Sleepy Hollow Seventy Years Ago


This photograph of a Sleepy Hollow cabin appeared in the November 1939 issue of Pacific Electric Magazine, the company publication of the Pacific Electric Railway Company, operator of over 1,200 miles of track with 6,000 trains on 150 routes carrying 110 million passengers each year by the middle 1920s (yes, the Los Angeles region had one of the largest rapid transit systems in the world!)

The image was in a section devoted to news about employees and came with this caption:

C. J. Williams' (Central Timekeeping Bureau) cabin in Sleepy Hollow (Carbon Canyon) known as "Oak Way Lodge". With over 250 cabins located in his area, quite a community is growing. Natives living there permanently claim that the future holds much and perhaps it will be as well-known as Gilman and Murrieta Hot Springs some day.

The photo is, of course, taken from a printed item, so the quality is not particularly good. Additionally, the two-story wood-framed cabin is partially hidden by oak trees, but the name "Oak Way Lodge" obviously would indicate that it was on Oak Way Lane on the north end of Sleepy Hollow. It would be interesting to know if the building is still there, perhaps a little walk through that area would provide an answer.

As to the statement that there were 250 cabins in Sleepy Hollow seventy years back, that seems a little more than improbable, given that there are about 110 residences now, but that figure might have included Mountain View Estates (Canon Lane south of Carbon Canyon Road) and other areas within the Canyon. A reading of the 1930 census (the subject of another post one day) would indicate that there were far fewer dwellings in Sleepy Hollow than the caption suggests.

At any rate, this is a rare glimpse back to the early days of the neighborhood.

03 July 2009

An Arundo Runaround?
















Surely, but slowly, the spraying of the arundo donax, the highly inflammable and agressively invasive plant that had gradually made its way up Carbon [Canyon] Creek on the Brea side of Carbon Canyon over decades, has made its progress.

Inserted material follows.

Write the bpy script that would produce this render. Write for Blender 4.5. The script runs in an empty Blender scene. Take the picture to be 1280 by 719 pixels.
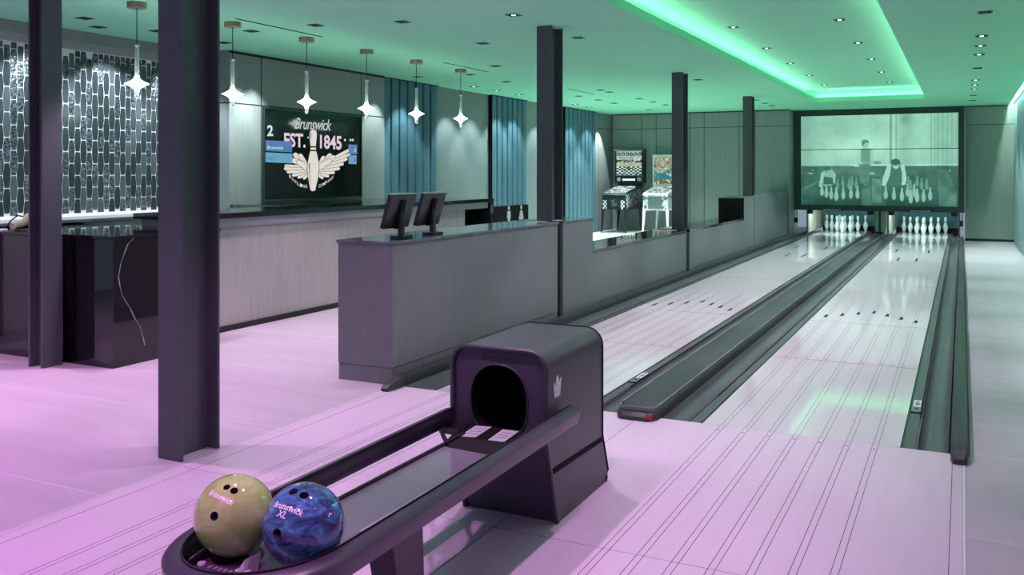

Last November's Freeway Complex Fire burned the plants to the ground and this made treatment much easier, because a normal course of action would be the time-consuming and laborious task of cutting the stalks back before spraying. Because, however, the fire did the work of removing the stalks, the regrowth after the fire was the perfect opportunity to spray so that the chemical could make its way through the new growth and down to the roots. If full funding can be secured, a several-year timetable of treatment will, hopefully, lead to the removal of the pesty plant.

EXCEPT, that as of last month, all property owners along the creek, but one, had given their permission for treating the arundo on their property.

The lone exception? Tadeo Hata, the owner of the former La Vida Mineral Springs property, who, it seems, is living in Japan.

So, as the above photographs, taken Wednesday morning, show, the arundo on Mr. Hata's property is growing just fine without hindrance because of the lack of spraying.

Now, hopefully, there'll be a change and Mr. Hata will give his permission for treatment, there being no conceivable reason not to, but, for now, success is being encountered with the removal program, with the conspicuous exception of the Hata property.

02 July 2009

Will It Last?











An amazing sight has appeared on the old water tank at the La Vida Mineral Springs property on the Brea side of Carbon Canyon.

A couple of months ago, a rash of graffiti appeared on the tank and its concrete base, with many of the same markings found on a retaining wall below the Carriage Hills subdivision on the Chino Hills portion of the canyon.

Well, within the last week or so, the base was painted gray and in the last couple of days the areas of the tank that had been tagged were painted pink--both colors pretty closely approximating the colors that had been on each section before the graffiti was applied. Fortunately, the old La Vida logo had been spared by the spraying, so it is intact.

Whether this was done by the property owner or some concerned citizen is uncertain, as does whether the remedy will remain. Let's hope. Regardless, kudos to whoever did the touch-up!

The photos were taken this morning and it would be nice for the tank and base to stay this way until the weeds grow too high to see them again.